Error Analysis in L_2 \times H^1


50. Error Analysis in \(L_2 \times H^1\)#

The variational formulation is understood as mixed formulation either in \(H(\opdiv) \times L_2\), or in \([L_2]^2 \times H^1\). Formally, both formulations are equivalent.

Next, we play the following game:

  • Use the finite elements \(RT_k \times P^k\) of the \(H\opdiv) \times L_2\) formulation

  • Mimic the \(L_2 \times H^1\) setting for the error analysis

We use the norms on \(\Sigma_h\) and \(V_h\):

\[\begin{eqnarray*} \| \sigma_h \|_{\Sigma_h}^2 & = & \| \sigma_h \|_{L_2}^2 \\ \| v_h \|_{V_h}^2 & = & \sum_T \| \nabla v_h \|_{L_2(T)}^2 + \sum_E \frac{1}{h} \| [v_h ] \|_{L_2(E)}^2 \end{eqnarray*}\]

The jump-terms over edges compensate the missing \(H^1\)-continuity.

The infinit-dimensional LBB - condition for the \(L_2-H^1\) setting is trivial:

\[ \sup_{\sigma \in [L_2]^2} \frac{\int \sigma \nabla u}{\| \sigma \|_{L_2}} \geq \| \nabla u \|_{L_2} \]

Just take the candidate \(\sigma = \nabla u\).

This construction we can mimic for the \(RT_k-P^k\) elements. We give the proof for the lowest order elements:

Given an \(u_h \in P^0\). Choose a discrete candidate \(\sigma_h\) such that

\[ \sigma_h \cdot n = \frac{1}{h} [u_h] \]


\[ \frac{\sum_T \int_T \opdiv \sigma_h u_h}{ \| \sigma_h \|_{L_2} } = \frac{\sum_T \int_{\partial T} \sigma_h\cdot n \; u_h}{ \| \sigma_h \|_{L_2} } = \frac{\sum_E \int_E \frac{1}{h} [u_h]^2}{ \| \sigma_h \|_{L_2} } \approx \sum_E \frac{1}{h} \| [u_h] \|_E^2 \]

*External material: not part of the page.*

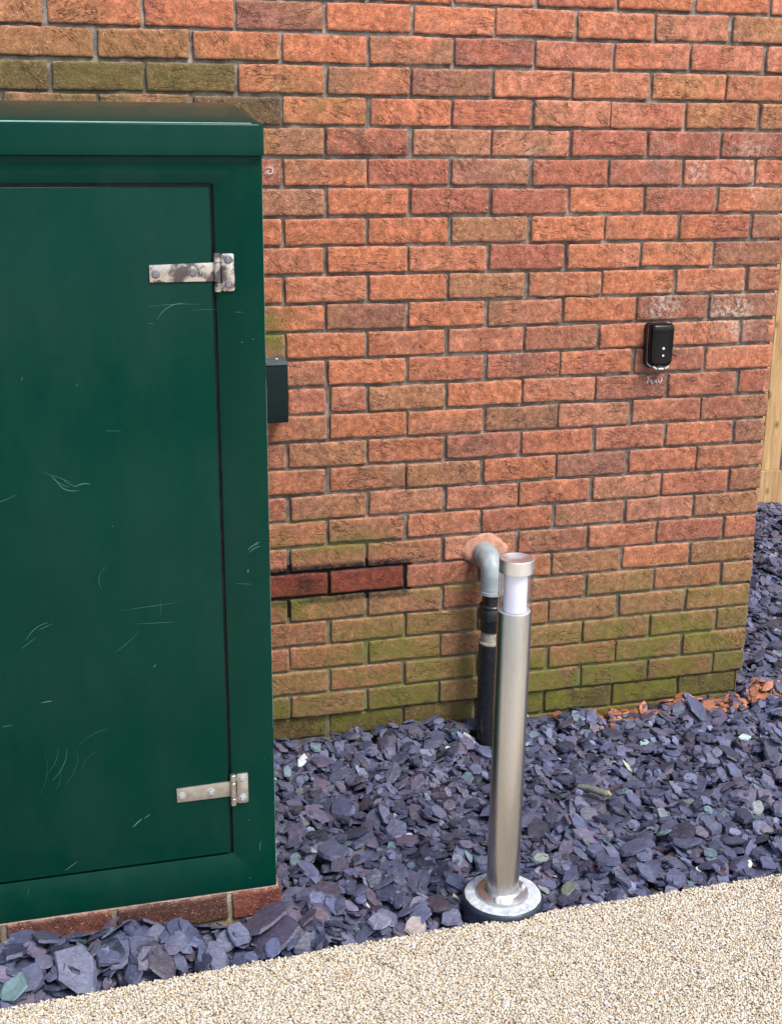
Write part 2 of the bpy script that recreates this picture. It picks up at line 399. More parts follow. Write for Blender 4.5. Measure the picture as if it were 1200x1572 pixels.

We used that \(\| \sigma_h \|_{L_2(\Omega)}^2 \approx \sum_E h \| \sigma_h \cdot n \|_{L_2(E)}^2 \approx \sum_E \frac{1}{h} \| [u_h] \|_{L_2(E)}\), what is proven by scaling arguments.

The rest of the error analyis follows the lines of the \(H(\opdiv) \times L_2\) analysis.